Given exercise -> Only the number is wanted: how many lines contain the string "this"?

Provided information ->

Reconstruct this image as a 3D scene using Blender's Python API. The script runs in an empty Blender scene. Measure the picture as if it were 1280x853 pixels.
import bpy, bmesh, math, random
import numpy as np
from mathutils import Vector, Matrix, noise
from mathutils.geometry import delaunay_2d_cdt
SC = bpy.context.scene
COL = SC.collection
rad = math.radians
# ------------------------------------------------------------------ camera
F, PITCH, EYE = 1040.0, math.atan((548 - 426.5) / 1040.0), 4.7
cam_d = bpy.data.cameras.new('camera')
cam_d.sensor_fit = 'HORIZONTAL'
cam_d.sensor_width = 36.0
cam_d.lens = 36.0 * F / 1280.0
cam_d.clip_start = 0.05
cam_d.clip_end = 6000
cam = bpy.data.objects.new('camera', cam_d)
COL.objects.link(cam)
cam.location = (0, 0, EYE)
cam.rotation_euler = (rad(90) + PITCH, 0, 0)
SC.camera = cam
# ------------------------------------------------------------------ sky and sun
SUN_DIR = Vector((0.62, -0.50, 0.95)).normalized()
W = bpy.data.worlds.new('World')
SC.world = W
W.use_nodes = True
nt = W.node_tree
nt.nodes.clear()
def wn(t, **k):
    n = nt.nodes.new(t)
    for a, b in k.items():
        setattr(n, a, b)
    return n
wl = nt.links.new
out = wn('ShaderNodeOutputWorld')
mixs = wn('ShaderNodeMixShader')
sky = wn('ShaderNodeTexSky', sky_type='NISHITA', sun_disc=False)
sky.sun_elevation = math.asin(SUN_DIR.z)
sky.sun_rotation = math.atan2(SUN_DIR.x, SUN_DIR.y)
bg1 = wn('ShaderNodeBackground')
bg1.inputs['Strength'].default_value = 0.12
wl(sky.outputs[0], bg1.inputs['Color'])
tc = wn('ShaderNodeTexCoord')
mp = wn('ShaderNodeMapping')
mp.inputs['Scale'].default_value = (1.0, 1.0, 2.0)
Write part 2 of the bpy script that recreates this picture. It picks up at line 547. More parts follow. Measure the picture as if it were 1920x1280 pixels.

Task output -> 2